I don't want to buy a bike and right from the beginning have to replace suspension.
So what's the true? gravel road and trails I can ride already with my nc750x which has no suspension whatsoever for offroad that's why I'd like to get smaller bike for offroad with stock suspension good for small jumps and other fun offroad. klx 250 (efi) won't manage this? ...and I weigh 230lb (108kg) not good?
thanks
I was hoping to get this bike soon over crf250 because of its superior suspensions.
I don't want to buy a bike and right from the beginning have to replace suspension.

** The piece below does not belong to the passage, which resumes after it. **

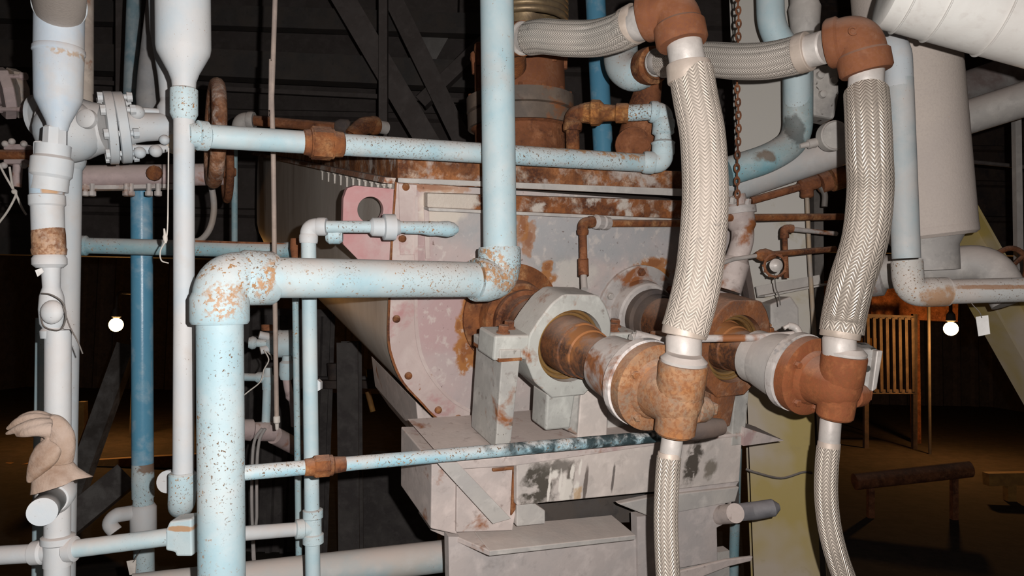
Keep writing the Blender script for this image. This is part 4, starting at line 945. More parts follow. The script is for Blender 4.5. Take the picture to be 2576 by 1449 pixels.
# right-hand rusty casting with the fitting where the second hose ends
D = 2.3
t = thing('rusty_casting', 'dark rusty valve casting between the blue column pipe and the long hose', 'valve', P(1600, 420, D))
part('casting_body', G().rev(P(1592, 418, D + 0.1), P(1640, 175, D + 0.02), [(0, R(90)), (0.18, R(105)), (0.35, R(104)), (0.55, R(90)), (0.72, R(74)), (0.85, R(66)), (1, R(58))], 32), m_rustd, t)
part('casting_face', G().revm(P(1592, 365, D - 0.02), cv(-0.1, 0.2, -1), [(0, R(90)), (0.02, R(88)), (0.03, R(60)), (0.035, R(1))], 28), m_rustd, t)
part('nut', G().revm(P(1622, 168, 2.2), P(1680, 154, 2.1) - P(1620, 165, 2.2), [(0, 0.052), (0.02, 0.055), (0.045, 0.055), (0.05, 0.042), (0.075, 0.044)], 28), m_rust, t, 'orange stepped nut')
part('bright_ring', G().torus(P(1651, 158, 2.12), P(1680, 154, 2.1) - P(1620, 165, 2.2), 0.035, 0.005), m_nip, t)
t = thing('cast_elbow', 'pale blue cast elbow behind the left dusty hose, beside the rusty nut', 'pipe elbow', P(1570, 200, 2.28))
part('elbow_body', G().tube(catmull([P(1575, 50, 2.35), P(1562, 120, 2.32), P(1566, 165, 2.28), P(1592, 185, 2.24), P(1620, 176, 2.22)], 6), [0.05, 0.05, 0.05, 0.05, 0.05, 0.05] + [0.053] * 19, 28), m_blue2, t)
D = 2.9
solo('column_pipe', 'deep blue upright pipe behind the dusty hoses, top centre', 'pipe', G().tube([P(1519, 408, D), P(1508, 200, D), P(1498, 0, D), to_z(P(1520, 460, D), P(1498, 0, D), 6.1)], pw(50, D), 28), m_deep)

# ================================================================ right-hand side
D = 2.35
t = thing('lagged_vessel_pipe', 'broad cream dusty upright duct right of the shiny braided hose', 'duct', P(2320, 640, D))
A, B = P(2325, 592, D), P(2272, 0, D)
B2_ = P(2268, -50, D)
part('duct_body', G().tube([A, B, B2_, V(B2_.x, B2_.y, 6.1)], pw(238, D), 56), m_insul, t)
part('end_ring', G().rev(P(2326, 600, D), P(2323, 575, D), [(0, pw(222, D)), (0.3, pw(240, D)), (0.9, pw(240, D)), (1, pw(238, D))], 56), m_insul, t)
part('neck', G().rev(P(2330, 680, D), P(2326, 592, D), [(0, pw(150, D)), (0.7, pw(150, D)), (1, pw(178, D))], 40), m_grey, t)
t = thing('elbow_duct', 'grey dusty bent duct under the cream duct, running left behind the hose', 'duct', P(2400, 700, 2.4))
part('duct_body', G().tube(fillet([P(2180, 690, 2.55), P(2490, 655, 2.35), P(2545, 760, 2.3)], 0.07), 0.058, 32), m_grey, t)
part('end_ring', G().rev(P(2180, 692, 2.56), P(2225, 686, 2.53), [(0, 0.07), (0.2, 0.078), (0.8, 0.078), (1, 0.06)], 32), m_greyr, t)
D = 2.02
t = thing('blue_drop_pipe', 'pale blue upright pipe in front of the cream duct, turning right to the frame edge', 'pipe', P(2290, 760, D))
part('top_bend', G().tube(fillet([P(2195, 105, D + 0.1), P(2258, 108, D), P(2262, 220, D)], 0.08), pw(66, D), 32), m_pale, t)
part('drop', G().tube([P(2262, 200, D), P(2280, 650, D)], pw(66, D), 32), blue_mat('faded_blue_grey', base=(0.30, 0.44, 0.50), pale=(0.46, 0.50, 0.51), dust=0.8, fl=0.62, dlo=-0.3), t)
m_we = blue_mat('cream_peeling_paint', base=(0.50, 0.52, 0.50), pale=(0.60, 0.55, 0.50), dust=0.8, fl=0.55, flw=0.42, extra=lambda m: m.stain(P(2345, 745, D), (0.05, 0.06, 0.03), (0.40, 0.22, 0.11), 0.85, 30, 0.6, ax=(cv(1, 0, 0), cv(0, 0, 1), cv(0, 1, 0))))
part('elbow', G().elbow(P(2286, 736, D), P(2281, 655, D), P(2382, 734, D), pw(66, D), 0.5, 1.12, 1.1, 36), m_we, t, 'peeling elbow with rust patch')
part('run', G().tube([P(2350, 735, D), P(2600, 728, D + 0.02), P(3000, 720, D + 0.05), P(4600, 690, D + 0.2)], pw(62, D), 32), blue_mat('cream_pipe_rust_line', base=(0.50, 0.54, 0.54), pale=(0.58, 0.55, 0.52), dust=0.8, fl=0.56, flw=0.42, extra=lambda m: m.stain(P(2520, 722, D - 0.03), (0.12, 0.05, 0.006), (0.34, 0.17, 0.08), 0.8, 40, 0.6, ax=(cv(1, 0, 0), cv(0, 0, 1), cv(0, 1, 0)))), t)
D = 1.62
t = thing('white_duct', 'large bright white duct jutting in at the top right corner', 'duct', P(2500, 0, D))
A, B = P(2235, -40, D + 0.05), P(3100, 165, D - 0.05)
B = A + (B - A) * 3.0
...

So what's the true? gravel road and trails I can ride already with my nc750x which has no suspension whatsoever for offroad that's why I'd like to get smaller bike for offroad with stock suspension good for small jumps and other fun offroad. klx 250 (efi) won't manage this? ...and I weigh 230lb (108kg) not good?
thanks
As a rider gets better the KLX suspension starts proving to be too soft in spring and weak in damping, but there is the solution of revalving them - not available on the CRF shock.
As a rider gets better they can rework their shocks and either rework the forks or swap out for MX forks. You will see some CRF riders have done similar along with buying $500-600 shocks.

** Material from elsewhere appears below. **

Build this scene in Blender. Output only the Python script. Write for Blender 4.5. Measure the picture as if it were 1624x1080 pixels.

By the way, it seems odd that one post says the KLX is not built for the pounding. Seems it has a frame near identical to the KLX300 which has some pure off road racing pedigree. The frame can do it, the suspension just has to be reworked to match skills.
At the present time the stock 09 suspension on my 250 will work for me. Hopefully my skills will build requiring more suspension modifications, but then again I'm not so young as to be doing too much jumping. Last big one I did in 1990 I stuffed the second jump face and paid the piper - shattered C6 vertebrae and ruptured left lung - took me out for nearly a year and a half, getting to learn to walk again after partial paralysis.

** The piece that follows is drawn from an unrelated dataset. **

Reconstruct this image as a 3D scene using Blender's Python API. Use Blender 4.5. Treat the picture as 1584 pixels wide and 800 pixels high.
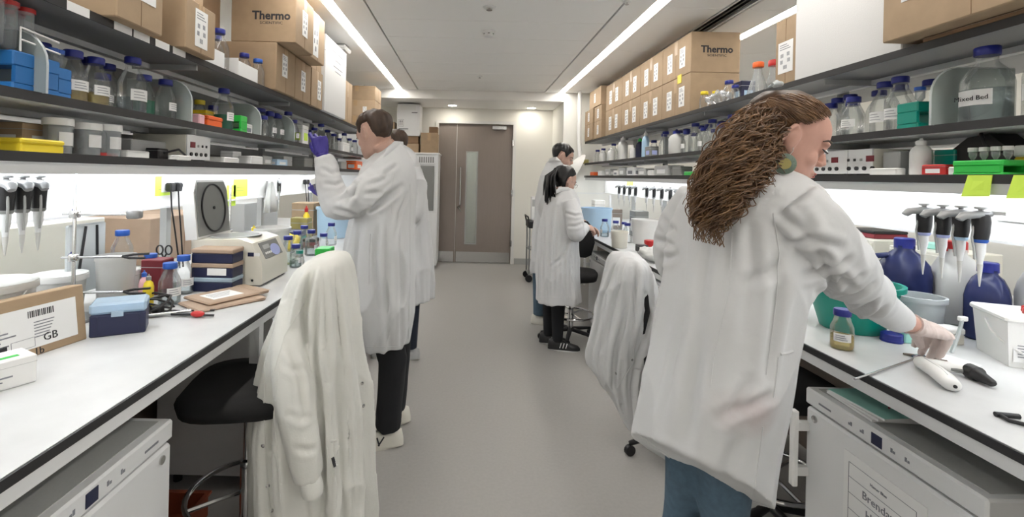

Needless to say I do wear a Leatt neck brace now when off road riding now. They didn't have them in 1990 otherwise things might have been different.
Last edited by klx678; 05-08-2015 at 09:02 PM.
#16
A jump or "getting air" of that type and size isn't dramatically critical on the suspension unless rider weight and spring weight are way out of whack. Properly "valved" and tuned suspension setup comes more into play in successive hits where good setup allows you to continue to control the bike and poor setup causes you to be more of a passenger aboard a bucking bronco. If your terrain and/or riding speed isn't that challenging, good suspension setup and tuning isn't nearly as important. Many don't want to do anymore than dirt roads and smoother 2-tracks, and honestly the stock suspension can do OK on that...again, as long as rider weight and spring weight rate aren't way out of compatibility. The rougher the terrain gets and the higher the speed gets in that terrain, the more you'll appreciate good compression and rebound damping in the fork and shock. How the fork and shock compress and return during hits is controlled by the "valving". Sometimes...and maybe often...the factory delivered valving does not get the job done, requiring a change in that valving to deliver optimum handling.
#18
I installed the Goldvalve in my shock over the winter-the hardest part of the project was fabbing up a hypodermic adapter to pressurize the bladder. There are plenty of video's showing the basic procedure of rebuilding a shock. Really not that complicated.
#19
Yeah, did the shock myself. Honestly, I think revalving and servicing the rear shock is way easier than doing the fork. The fork is a bit fiddly with more work IMO...doable, just a little more complicated. I use air in the bladder by using an MTB shock pump instead of using nitrogen. Most of us are not doing supercross or the Dakar at full tilt for hours on end to require nitrogen. The Race Tech Gold Valve kit for the KLX shock worked perfectly.
#20
Ready for Gold Valves
I've decided I have enough of the oem suspension and will put a RaceTech Gold Valve in my forks. The front is what I dislike the most, so I will change the valving in the forks first, and may be the shock later. I am on the light side at 155 pounds with my gear, thus the springs are ok for me, only the valving will get replaced
Now I wonder if I should also purchase and change the following: Inner fork bushings, Outer fork bushings, fork seals, dust seals. Do you recommend changing these items preventively while having the forks apart, or simply leave as is (they don't show sign of weakness as far as I can tell)?.
TIA
Now I wonder if I should also purchase and change the following: Inner fork bushings, Outer fork bushings, fork seals, dust seals. Do you recommend changing these items preventively while having the forks apart, or simply leave as is (they don't show sign of weakness as far as I can tell)?.